When configuration is controlled through the APIC, you cannot change the configuration through the 
ASA CLI. This means that the CLIs for any feature that you configure through the APIC are disabled on 
the ASA. However, you may use the CLI to configure management access to the ASA. Operational and 
status commands, such as troubleshooting commands and show commands, are also available through 
the CLI. 
Note
With APIC integration, you can only use ASDM for monitoring purposes. You cannot change 
the configuration using ASDM. 
For information about how to use ASDM for monitoring, see the Cisco ASA Series General Operations 
ASDM Configuration Guide
 for the specified feature and release that you are using. 
Service Function Insertion
When a service function is inserted in the service graph between applications, traffic from these 
applications is classified by the APIC and identified using a tag in the overlay network.
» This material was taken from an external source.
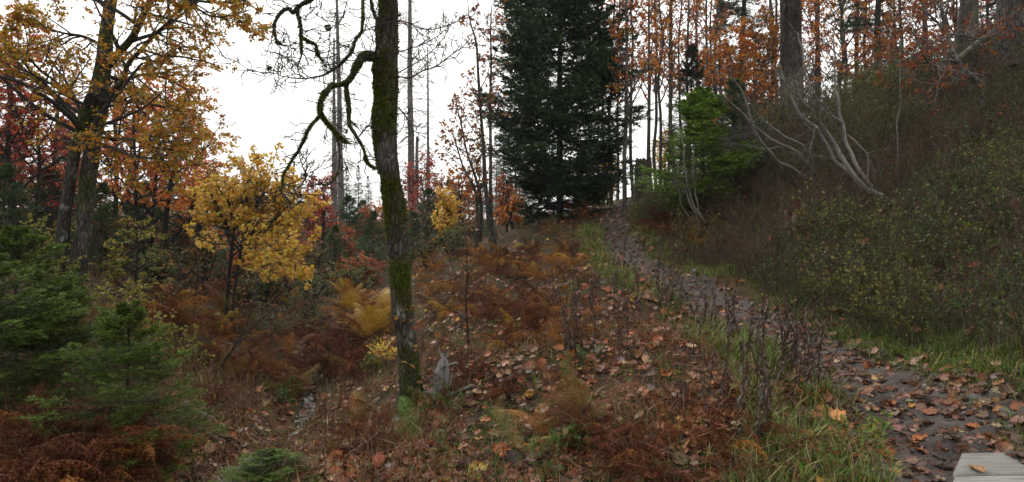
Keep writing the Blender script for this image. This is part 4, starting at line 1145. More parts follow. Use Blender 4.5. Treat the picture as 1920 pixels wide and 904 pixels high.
# ------------------------------------------------------------------ trees behind the ridge and shrubs in the middle distance
back = [(1375, 20, ORANGE, 14, "bright orange tree right of the small dark spruce", 300, 95), (1415, 22, [(3, (.40, .17, .02)), (3, (.32, .11, .02)), (2, (.46, .25, .03))], 16, "golden-orange tree just left of the tall brown snag", 300, 60),
        (1448, 26, RUST, 18, "rust tree touching the left side of the tall snag", 260, -150), (1535, 24, RUST, 16, "rust-leaved tree just right of the tall snag", 240, -200), (1575, 21, ORANGE, 14, "orange tree behind the larger bare shrub's tips", 230, -160),
        (1608, 25, RUST, 16, "rust tree left of the open-boughed dark spruce", 230, -180), (1690, 22, ORANGE, 14, "orange tree right of the open-boughed dark spruce", 200, -140), (1735, 24, RUST, 14, "rust tree behind the bent sapling's top", 180, -160),
        (1790, 23, RUST, 12, "rust tree left of the dark ridged snag", 150, -120), (1850, 26, REDS, 10, "reddish tree between ridged snag and thick spruce", 120, -100), (1340, 30, RUST, 14, "rust tree behind the grove's right end", 330, -100), (1500, 30, REDS, 14, "reddish tree directly behind the tall brown snag", 260, -120)]
for k, (x, d, pal, w, lb, yb, yt) in enumerate(back):
    r = rng_(800 + k)
    st = []
    for j in range(2):
        x0 = x + (r.normal(0, 9) if j else 0)
        st.append([(x0 + r.normal(0, 3) + j * 6 * t, yb + (yt - yb) * t, (w * .6 if j == 0 else w * .45) * (1 - .8 * t)) for t in np.linspace(0, 1, 7)])
    leafy_tree("maple_tree", lb, "tree", d, st, pal, 800 + k, leaf=.085, kind='maple', n1=24, l1=1.5, n2=5, n3=2, per=8, f0=.1, ang=.8, up=.05, wig=.14, flat=.7, base=np.array((.09, .076, .068)), moss=-.3, group="autumn trees behind the ridge")

mid = [(607, 478, 345, 25, REDS, .09, 1.0, "red rowan under the two dead spruces"), (585, 470, 372, 27, RUST, .09, .8, "rust shrub under the short brown dead pole"), (550, 500, 440, 24, [(3, (.33, .10, .06)), (2, (.4, .2, .05))], .08, .7, "pinkish shrub at the yellow maple's right foot"),
       (690, 470, 400, 28, RUST, .09, .9, "rust shrub left of the mossy trunk"), (720, 460, 395, 30, ORANGE, .09, .8, "orange shrub touching the mossy trunk's left edge"), (773, 400, 320, 36, REDS, .1, .9, "red sapling wrapped round the dead spruce's foot"),
       (800, 420, 300, 30, REDS, .09, 1.0, "red sapling round the thin dead pole"), (826, 440, 335, 29, RUST, .09, .9, "rust sapling right of the thin dead pole"), (838, 450, 370, 21, YELLOW, .09, .6, "yellow maple sapling between the young spruces"), (866, 440, 330, 25, ORANGE, .09, .9, "orange shrub left of the thin orange stems"),
       (950, 430, 350, 22, RUST, .08, .8, "rust shrub between thin stems and fir"), (958, 420, 385, 19, ORANGE, .08, .6, "small orange shrub at the fir's left foot"), (1140, 372, 300, 30, YELLOW, .1, .9, "yellow shrub showing right of the fir's lower boughs"), (1250, 350, 260, 32, YELLOW, .1, 1.0, "yellow shrub glimpsed inside the stem grove"),
       (500, 520, 440, 20, YELLOW, .085, .7, "low yellow maple shrub at the gully's far end"), (160, 470, 370, 22, YGREEN, .09, 1.2, "yellow-green tree behind the twin beech trunks"), (390, 470, 330, 24, ORANGE, .1, 1.3, "orange tree behind the yellow maple's left side"),
       (455, 480, 350, 26, [(3, (.33, .15, .03)), (2, (.4, .25, .04))], .1, 1.3, "golden tree behind the yellow maple"), (340, 450, 290, 26, REDS, .1, 1.4, "red tree behind the orange maple's stems"), (40, 420, 260, 24, RUST, .1, 1.4, "rust tree deep in the left thicket"), (130, 420, 270, 27, ORANGE, .1, 1.4, "orange tree deep behind the twin beech"), (645, 500, 440, 21, RUST, .08, .6, "rust bush before the pointed young spruce")]
OLIVE = [(3, (.13, .11, .03)), (2, (.09, .10, .03)), (2, (.18, .10, .03))]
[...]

Service functions 
use the tag to apply policies to the traffic. For the ASA integration with the APIC, the service function 
forwards traffic using either routed or transparent firewall operation. 
For information about the APIC, see the “Cisco Application Centric Infrastructure” chapter of the ACI 
Fundamentals
 guide.
For information about service graphs, see the “Configuring a Service Graph” chapter of the Cisco APIC 
Layer 4 to Layer 7 Services Deployment Guide.
For information about the insertion of Layer 4 to Layer 7 services, see the “Overview” chapter of the 
Cisco APIC Layer 4 to Layer 7 Services Deployment Guide.